I wrote the bulk of these poems over the course of three years. Again, like with LS<G I dedicated myself to writing, at least, one poem a day, though frequently I wrote three or four or more a day, revising–sometimes radically–as I went along. The notebooks I kept during that time are filled with quickly scribbled compositions, abandoned drafts, and printouts taped into the pages. I even added to my process, the practice of recording my voice reading the poems, so I could listen to the poems and, thereby, determine which draft best represented the actual utterance as I’d conceived it. Over the course of one major snowstorm, I wrote somewhere in the neighborhood of 40 little songs. Not all of these have made it into the final manuscript. And certainly, many of the poems as poems were failures. Even in a book ultimately dedicated to falling short, the poems inside must achieve a certain level of success as poems.

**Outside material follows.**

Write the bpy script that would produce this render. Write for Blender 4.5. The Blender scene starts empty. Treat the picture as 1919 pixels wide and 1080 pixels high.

The book is organized chronologically, like most of my books; however, there is one difference. While it may seem that the poems move, like we assume time does, in a linear fashion, actually the sequence is cyclical. Each section (there are four of them) is numbered I-IV and titled like so: Fall, Winter, Spring, Summer. But within these sections, the poems are arranged by date of composition without any consideration for the year of composition. The effect or the argument, then, concerns the cyclical nature, not only of time but of moods and weathers. The book, therefore, can be read in any number of ways, that is, from first page to last, but also from the last section through the first and on. One might even dip in as one pleases. Or find the season you’re in, and intuit which poem best suggests the complement. The poems aren’t a calendar, but more like a series of landscapes and still-lives arranged to mirror what a window frames.
Like with most sonnet sequences, read them chronologically and a narrative emerges. With Little Songs & Lyrics to Genji, you can perhaps just make out the silhouette of the story, not just of my spiritual coming into being, but also of my first marriage, several important losses, including the death of a good friend, mentor and fellow poet, and a hasty and ill-conceived conversion to Christianity (specifically, I became a member of the Episcopal Church). Perhaps it’s best to think of Talk of Happiness, if the narrative behind the poems concerns anyone at all, as the unraveling of what Little Songs & Lyrics to Genji attempted to knot. It is first and foremost, now that I read it with some distance, a documentation of my first marriage falling apart and the several storms, both literal and figurative, that seemed to come to destroy it. Secondly, the book is a document of my shifting perspective on the divinity and poetry’s place in all that. TOH, finally, is the story of all kinds of love failing, and my attempt to recover that love and, failing that, make some peace with the loss.
The last difference between TOH and LS<G is the absence of my erstwhile imaginary friend, Genji. It’s not that communications with Genji dried up. There are, indeed, two more cycles of Genji poems, “To an Imaginary Friend” and “Genji in Paradise,” but I thought it best to leave those for a future volume. Maybe I’ll call it All of Little Songs & Lyrics to Genji.